Do not get me wrong I am not against judging bonsai. I do not believe that it can be done on a world level and be fair. Climate and growing conditions play a large part in how things grow. It appears that the last few years of the "World photo contest" winners are from tropical climates.
Does this mean they are the best artists? I bet if those same winners started their bonsai interests living in Alaska or even Seattle they would not stand a chance. We cannot place each end of a stick in the ground and have a hedge in half a year as in tropical climates.
As to my comment "who will be the judge" as you are aware if the public judges, the pretty one with flowers would win.
How can you say techniques are not judged, if the judges were torn between two bonsai would not the degree of difficulty carry some weight in their decision. It does in other art forms. If Van Gough had only a piece of white chalk would he be as great?
Back to mediocrity in America,
I bet there are mediocre bonsai in Japan not as many mind you (never been there).
We often snub our nose at the bonsai hobbiest that says "that is good enough" as a lot of the viewers here strive to do their best with their trees.
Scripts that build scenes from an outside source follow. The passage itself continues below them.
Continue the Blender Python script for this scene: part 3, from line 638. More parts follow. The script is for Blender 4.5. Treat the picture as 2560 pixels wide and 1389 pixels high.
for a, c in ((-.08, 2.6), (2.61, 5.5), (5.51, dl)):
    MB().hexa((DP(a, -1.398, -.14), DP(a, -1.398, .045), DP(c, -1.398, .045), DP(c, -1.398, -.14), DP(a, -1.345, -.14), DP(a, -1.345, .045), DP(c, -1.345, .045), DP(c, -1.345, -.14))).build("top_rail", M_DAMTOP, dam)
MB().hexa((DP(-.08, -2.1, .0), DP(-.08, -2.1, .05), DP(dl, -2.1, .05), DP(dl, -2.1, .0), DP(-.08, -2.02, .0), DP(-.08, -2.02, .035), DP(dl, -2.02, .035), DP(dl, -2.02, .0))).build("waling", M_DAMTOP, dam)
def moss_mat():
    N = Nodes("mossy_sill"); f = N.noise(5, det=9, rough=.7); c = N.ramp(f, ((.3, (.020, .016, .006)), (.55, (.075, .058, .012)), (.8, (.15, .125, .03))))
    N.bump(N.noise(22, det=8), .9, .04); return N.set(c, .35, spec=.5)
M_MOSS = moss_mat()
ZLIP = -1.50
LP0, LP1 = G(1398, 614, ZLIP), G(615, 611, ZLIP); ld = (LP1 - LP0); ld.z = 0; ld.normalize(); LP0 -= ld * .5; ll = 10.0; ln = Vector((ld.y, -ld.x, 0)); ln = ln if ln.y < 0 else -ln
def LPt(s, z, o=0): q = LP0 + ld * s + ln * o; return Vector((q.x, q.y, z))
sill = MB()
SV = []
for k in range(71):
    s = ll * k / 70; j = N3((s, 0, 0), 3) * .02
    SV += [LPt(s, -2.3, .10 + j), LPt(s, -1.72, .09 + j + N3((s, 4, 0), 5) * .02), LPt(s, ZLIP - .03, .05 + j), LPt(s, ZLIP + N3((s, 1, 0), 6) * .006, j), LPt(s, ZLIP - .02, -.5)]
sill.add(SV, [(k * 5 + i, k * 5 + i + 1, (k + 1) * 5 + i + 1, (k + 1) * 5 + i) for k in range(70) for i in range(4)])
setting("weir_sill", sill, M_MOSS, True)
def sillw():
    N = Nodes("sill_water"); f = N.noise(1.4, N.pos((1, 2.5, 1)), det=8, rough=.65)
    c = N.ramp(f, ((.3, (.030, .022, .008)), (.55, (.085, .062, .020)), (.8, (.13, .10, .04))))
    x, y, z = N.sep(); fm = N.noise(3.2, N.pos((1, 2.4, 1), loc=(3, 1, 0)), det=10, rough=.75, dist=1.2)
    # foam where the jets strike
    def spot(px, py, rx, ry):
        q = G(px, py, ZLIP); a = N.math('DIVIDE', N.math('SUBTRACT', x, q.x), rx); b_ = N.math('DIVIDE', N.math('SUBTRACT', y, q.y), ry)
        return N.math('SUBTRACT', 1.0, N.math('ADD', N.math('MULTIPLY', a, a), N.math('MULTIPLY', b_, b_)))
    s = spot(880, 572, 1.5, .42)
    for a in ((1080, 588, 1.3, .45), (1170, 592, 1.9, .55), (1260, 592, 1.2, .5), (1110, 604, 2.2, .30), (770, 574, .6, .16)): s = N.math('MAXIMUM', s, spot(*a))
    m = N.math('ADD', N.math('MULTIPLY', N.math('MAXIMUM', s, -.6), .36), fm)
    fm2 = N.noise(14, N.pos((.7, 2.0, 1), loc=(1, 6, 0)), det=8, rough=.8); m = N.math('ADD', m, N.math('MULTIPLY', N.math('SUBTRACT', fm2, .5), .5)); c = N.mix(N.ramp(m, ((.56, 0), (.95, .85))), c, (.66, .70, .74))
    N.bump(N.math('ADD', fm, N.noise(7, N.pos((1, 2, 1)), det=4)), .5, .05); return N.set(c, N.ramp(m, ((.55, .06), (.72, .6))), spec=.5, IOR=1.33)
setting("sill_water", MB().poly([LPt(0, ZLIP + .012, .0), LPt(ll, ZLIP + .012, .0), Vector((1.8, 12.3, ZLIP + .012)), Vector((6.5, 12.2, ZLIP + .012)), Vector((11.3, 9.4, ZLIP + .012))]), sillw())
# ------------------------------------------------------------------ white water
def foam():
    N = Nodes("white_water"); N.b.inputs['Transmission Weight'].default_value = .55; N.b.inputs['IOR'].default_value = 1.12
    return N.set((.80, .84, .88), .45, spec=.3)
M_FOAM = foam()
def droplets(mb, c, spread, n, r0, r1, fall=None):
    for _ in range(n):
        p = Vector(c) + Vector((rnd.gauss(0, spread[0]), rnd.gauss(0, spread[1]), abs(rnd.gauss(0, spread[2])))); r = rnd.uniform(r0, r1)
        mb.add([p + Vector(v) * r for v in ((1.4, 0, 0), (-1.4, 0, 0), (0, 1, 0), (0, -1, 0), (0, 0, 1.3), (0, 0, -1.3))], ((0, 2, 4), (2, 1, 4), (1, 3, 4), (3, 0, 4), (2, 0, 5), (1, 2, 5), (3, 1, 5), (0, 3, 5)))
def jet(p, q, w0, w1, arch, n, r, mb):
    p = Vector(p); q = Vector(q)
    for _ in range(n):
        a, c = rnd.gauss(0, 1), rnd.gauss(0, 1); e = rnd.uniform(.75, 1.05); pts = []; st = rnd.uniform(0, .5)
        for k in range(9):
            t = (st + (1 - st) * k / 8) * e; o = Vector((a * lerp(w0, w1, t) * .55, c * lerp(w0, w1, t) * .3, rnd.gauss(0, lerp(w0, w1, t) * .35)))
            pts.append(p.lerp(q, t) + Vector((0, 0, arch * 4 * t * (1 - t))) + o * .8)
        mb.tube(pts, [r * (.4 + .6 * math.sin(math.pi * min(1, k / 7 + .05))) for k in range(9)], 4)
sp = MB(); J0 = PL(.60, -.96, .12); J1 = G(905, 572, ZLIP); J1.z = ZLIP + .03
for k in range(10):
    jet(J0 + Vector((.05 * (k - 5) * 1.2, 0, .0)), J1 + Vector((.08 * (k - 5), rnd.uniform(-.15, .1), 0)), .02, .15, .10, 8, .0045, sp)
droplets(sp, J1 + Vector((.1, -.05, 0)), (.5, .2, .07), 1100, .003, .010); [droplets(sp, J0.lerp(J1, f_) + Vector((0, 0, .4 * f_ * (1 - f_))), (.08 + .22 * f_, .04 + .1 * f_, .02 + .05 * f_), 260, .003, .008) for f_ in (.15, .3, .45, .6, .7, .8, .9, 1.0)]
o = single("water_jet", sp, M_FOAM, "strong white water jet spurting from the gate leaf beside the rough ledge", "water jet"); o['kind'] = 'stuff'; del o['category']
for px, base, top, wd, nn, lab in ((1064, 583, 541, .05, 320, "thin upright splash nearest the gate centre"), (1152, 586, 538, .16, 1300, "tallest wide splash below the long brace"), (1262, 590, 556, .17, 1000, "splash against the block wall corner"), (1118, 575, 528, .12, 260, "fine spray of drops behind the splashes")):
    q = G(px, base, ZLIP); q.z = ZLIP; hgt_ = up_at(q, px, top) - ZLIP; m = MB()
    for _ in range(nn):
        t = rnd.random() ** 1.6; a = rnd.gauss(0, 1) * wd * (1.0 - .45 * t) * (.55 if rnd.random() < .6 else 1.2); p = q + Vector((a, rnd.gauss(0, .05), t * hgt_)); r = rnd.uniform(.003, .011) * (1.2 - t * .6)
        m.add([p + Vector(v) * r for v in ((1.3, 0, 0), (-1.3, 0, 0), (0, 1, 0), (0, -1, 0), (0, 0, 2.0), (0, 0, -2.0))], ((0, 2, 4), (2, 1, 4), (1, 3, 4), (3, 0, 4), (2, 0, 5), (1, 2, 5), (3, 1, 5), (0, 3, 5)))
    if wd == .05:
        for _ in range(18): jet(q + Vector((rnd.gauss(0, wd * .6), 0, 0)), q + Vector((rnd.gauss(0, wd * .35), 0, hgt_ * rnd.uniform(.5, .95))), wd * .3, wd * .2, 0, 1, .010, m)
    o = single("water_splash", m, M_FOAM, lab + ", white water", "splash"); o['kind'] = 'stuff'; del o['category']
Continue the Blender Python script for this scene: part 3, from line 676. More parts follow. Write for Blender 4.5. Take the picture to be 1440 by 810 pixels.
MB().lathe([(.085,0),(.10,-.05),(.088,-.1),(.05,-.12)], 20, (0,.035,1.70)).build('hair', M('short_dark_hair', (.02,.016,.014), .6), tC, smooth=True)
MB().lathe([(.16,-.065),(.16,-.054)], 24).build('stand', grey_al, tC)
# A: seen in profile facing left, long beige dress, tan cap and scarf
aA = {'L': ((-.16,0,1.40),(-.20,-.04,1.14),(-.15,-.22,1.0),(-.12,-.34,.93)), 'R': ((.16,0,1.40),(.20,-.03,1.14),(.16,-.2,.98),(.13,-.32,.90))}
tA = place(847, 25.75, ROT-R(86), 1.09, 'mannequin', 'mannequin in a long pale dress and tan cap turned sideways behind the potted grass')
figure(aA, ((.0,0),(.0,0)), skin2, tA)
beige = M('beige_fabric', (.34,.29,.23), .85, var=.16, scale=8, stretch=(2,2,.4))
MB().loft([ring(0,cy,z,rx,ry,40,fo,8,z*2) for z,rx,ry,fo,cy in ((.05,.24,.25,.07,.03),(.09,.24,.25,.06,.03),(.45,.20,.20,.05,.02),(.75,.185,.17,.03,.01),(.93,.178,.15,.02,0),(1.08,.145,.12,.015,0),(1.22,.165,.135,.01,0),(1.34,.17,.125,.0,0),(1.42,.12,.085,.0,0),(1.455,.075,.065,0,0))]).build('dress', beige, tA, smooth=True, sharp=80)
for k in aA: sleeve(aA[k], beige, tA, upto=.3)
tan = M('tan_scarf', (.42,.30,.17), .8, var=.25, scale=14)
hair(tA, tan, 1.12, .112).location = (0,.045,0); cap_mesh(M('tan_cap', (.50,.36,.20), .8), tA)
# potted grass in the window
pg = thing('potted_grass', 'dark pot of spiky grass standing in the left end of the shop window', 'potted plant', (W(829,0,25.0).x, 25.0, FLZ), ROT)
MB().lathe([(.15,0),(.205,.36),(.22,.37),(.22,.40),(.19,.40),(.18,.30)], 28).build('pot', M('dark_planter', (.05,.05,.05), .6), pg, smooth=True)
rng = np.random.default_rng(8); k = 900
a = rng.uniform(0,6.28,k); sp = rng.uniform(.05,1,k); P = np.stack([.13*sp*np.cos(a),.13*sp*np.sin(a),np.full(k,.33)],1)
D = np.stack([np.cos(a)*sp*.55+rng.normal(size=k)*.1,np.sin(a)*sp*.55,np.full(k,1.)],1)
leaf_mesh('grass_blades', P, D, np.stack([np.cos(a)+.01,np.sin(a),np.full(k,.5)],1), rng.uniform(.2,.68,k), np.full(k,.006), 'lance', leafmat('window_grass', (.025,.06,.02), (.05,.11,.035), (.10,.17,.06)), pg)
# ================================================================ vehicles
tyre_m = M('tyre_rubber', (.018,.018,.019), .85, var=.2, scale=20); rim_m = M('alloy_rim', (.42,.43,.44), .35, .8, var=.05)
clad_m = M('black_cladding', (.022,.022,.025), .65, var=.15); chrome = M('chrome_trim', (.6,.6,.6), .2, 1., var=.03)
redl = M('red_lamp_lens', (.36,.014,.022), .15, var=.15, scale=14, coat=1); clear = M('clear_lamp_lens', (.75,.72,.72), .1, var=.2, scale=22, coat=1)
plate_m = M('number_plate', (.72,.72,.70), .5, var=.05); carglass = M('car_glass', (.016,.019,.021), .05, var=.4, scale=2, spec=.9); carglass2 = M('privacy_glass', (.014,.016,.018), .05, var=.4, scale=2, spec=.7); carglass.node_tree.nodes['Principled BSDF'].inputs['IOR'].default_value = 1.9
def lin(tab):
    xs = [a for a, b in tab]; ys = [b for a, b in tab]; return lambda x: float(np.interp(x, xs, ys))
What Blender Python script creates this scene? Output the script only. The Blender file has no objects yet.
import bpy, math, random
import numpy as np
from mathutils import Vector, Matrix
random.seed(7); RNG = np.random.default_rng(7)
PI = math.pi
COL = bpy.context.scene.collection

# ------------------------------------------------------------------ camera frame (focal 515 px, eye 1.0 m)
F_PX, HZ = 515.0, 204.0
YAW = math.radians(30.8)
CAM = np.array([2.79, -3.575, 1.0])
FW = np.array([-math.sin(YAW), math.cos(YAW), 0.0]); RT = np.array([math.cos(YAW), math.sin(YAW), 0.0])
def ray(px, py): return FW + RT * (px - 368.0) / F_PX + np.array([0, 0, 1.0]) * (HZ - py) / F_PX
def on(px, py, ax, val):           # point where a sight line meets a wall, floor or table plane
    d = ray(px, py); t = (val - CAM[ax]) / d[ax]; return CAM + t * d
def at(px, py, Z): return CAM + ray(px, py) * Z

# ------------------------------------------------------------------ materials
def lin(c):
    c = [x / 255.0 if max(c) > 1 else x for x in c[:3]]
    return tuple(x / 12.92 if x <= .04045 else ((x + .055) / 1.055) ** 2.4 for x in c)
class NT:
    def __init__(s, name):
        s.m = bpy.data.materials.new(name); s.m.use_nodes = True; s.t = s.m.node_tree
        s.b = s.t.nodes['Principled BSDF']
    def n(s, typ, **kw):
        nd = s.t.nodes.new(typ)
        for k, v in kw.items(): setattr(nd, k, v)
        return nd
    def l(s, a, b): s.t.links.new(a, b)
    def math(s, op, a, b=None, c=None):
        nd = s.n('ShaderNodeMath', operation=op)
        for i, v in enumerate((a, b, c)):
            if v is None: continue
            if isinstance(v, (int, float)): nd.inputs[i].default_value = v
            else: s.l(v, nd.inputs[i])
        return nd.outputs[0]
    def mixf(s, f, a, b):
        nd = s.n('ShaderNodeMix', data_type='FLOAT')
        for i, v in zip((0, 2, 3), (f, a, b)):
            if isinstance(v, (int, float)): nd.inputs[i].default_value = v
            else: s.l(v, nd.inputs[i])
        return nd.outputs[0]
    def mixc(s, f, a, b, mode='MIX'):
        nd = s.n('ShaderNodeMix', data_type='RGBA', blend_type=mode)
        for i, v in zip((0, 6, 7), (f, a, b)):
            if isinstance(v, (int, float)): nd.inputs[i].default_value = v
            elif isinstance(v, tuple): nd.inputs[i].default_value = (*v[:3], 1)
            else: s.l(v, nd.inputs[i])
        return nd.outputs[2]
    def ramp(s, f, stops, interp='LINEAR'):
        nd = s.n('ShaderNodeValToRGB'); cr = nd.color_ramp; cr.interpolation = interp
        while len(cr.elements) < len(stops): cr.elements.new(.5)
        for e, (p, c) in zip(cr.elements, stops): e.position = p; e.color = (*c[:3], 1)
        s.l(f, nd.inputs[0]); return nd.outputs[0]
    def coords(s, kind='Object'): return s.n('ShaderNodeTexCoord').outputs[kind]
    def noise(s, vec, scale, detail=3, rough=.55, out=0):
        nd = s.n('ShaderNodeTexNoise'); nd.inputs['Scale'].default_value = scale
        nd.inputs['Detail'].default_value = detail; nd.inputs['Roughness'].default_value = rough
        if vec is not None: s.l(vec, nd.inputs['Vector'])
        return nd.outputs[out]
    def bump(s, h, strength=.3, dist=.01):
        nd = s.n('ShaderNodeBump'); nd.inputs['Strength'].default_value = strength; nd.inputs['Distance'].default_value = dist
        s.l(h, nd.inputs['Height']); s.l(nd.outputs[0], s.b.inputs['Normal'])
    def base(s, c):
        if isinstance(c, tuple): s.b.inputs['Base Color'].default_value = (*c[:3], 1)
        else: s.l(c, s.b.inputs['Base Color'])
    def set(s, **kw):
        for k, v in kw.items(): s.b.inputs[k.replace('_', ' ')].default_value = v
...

Our club is 90% full of these good enough folks. They enjoy what they are doing finding pleasure keeping a stick in a pot. That is their choice. The other 10% meet every Saturday at breakfast to discuss bonsai, organize to bring in guest artists, critique each other?s work, etcetera. Not every one can be anal enough to create quality bonsai. We constantly are trying to promote good trees, spend the money for workshops and material. If they wish to be good enough so be it. I often ask of our study group why bother with them, and they answer with things such as, they help with club events volunteering or some of them will get serious. If they enjoy it who are we to criticize. Walk a block up my street, some of the gardens are a work of art others are no where as nice but the pleasures that one might get from working in his or her average garden is not to be looked down apon by the master gardener, veggies or flowers.
So it is my opinion that there will be mediocre bonsai everywhere and the truly inspired artists will continue to learn, grow and improve as artists. A few years back at a convention in Seattle the ABS New Talent contest was one by an artist from our club on Vancouver Island. He is from the northern tip and fairly isolated. He studied from books and nature, in awe of the old growth forest and the trees ravaged by seas and wind along the coast. Peter loved the images of bonsai and only saw great works, he was not exposed to mallsai, he did not know mediocre bonsai. Peter's good enough was far from mediocre, he knew not of it.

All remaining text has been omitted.